United States had cautioned St. Kitts and Nevis in April 2016 about who it gives passports to

BASSETERRE, ST. KITTS – Six weeks after the Government of the United States issued a warning to the Dr Timothy Harris-led Unity Government in St. Kitts and Nevis, to be cautious about whom they give passports under the Citizenship by Investment Programme, two American fraudsters were found to have been issued St. Kitts and Nevis Passports.

It was on April 14th 2016 that the United Embassy in Barbados cautioned Caribbean countries offering a Citizenship by Investment Program (CIP) to be extra cautious about who they give their passports to, and ensure that recipients have no terrorist or crime links.”

Then on May 27th 2016, the United States Securities and Exchange Commission (SEC) announced that it has filed fraud charges against an attorney and Nevada resident David Kaplan based on an allegedly fraudulent scheme that raised $15.8 million, out of which approximately $385,000 was sent to St. Kitts and Nevis, and of which at least $79,394 was wired to a St .Kitts law firm to obtain passports and /or St Kitts and Nevis citizenship for Kaplan and his wife.

The SEC complaint, unsealed on Friday, was filed on May 19, 2016, in the US District Court for the District of Nevada-Reno, and charges Kaplan and three entities, Synchronized Organizational Solutions International Ltd, Synchronized Organizational Solutions LLC, and Manna International Enterprises Ltd.

According to one of the complaint, Kaplan used at least $2.3 million for his personal benefit, including approximately $385,000 sent to St Kitts and Nevis between June 2015 to March 2016, of which at least $79,394 was wired to a St. Kitts law firm to obtain passports and/or St. Kitts and Nevis citizenship for Kaplan and his wife.

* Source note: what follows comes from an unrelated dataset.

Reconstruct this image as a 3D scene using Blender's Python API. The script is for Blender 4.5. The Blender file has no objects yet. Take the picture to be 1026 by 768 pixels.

The Government of St. Kitts and Nevis which promised transparency and freedom of information has not divulged information when Prime Minister and Minister of National Security, Dr the Hon Timothy Harris, who took office in February 2015, signed the Certificates of Citizenship for the Kaplans and how the investment was made to qualify for citizenship.

The Office of the Prime Minister is also tight-lipped on the date the two St. Kitts and Nevis passports were issued to the Kaplans and the local law firm which processed the documents for citizenship and the passports.

The SEC accuses Kaplan of repeatedly lying to prospective investors by stating that their funds would be invested in a low-risk, private offshore trading program that would be provide estimated monthly profits of 10 percent. The complaint alleges that Kaplan did not use investor funds as promised but instead: sent $1.1 million to his wife, Lisa Kaplan, a purported charitable foundation, and a corporation that Kaplan controlled; invested at least $360,000 in an allegedly fraudulent scheme at the centre of a federal criminal indictment in Ohio; and made approximately $1.8 million in Ponzi-like payments to other investors.

It gave the advice, in a statement issued by the US Embassy in Barbados, even as it made it that it was not advising regional countries on whether or not they should offer economic citizenship.

In its April 14th 2016 statement the United States Embassy in Barbados noted that the United States does not approve or disapprove individual aspects of citizenship by investment programs.

The US statement added: “The United States strongly believes that all countries have an inherent responsibility to their citizens and the international community to review fully all applicants who seek a nation’s citizenship.”

“While the United States Government is willing to consult with governments on their citizenship investment programs, the ultimate decisions to offer and how to operate such a program, including the issuance of citizenship and related identifying documents, such as passports to applicants, lie with each individual government and not with the United States.”

But, the statement added, the US Government encourages and expects governments to be confident, beyond a reasonable doubt, that applicants are bona fide and their identities have been fully validated, and they have no ties to transnational criminal or terrorist organizations, before handing over citizenship.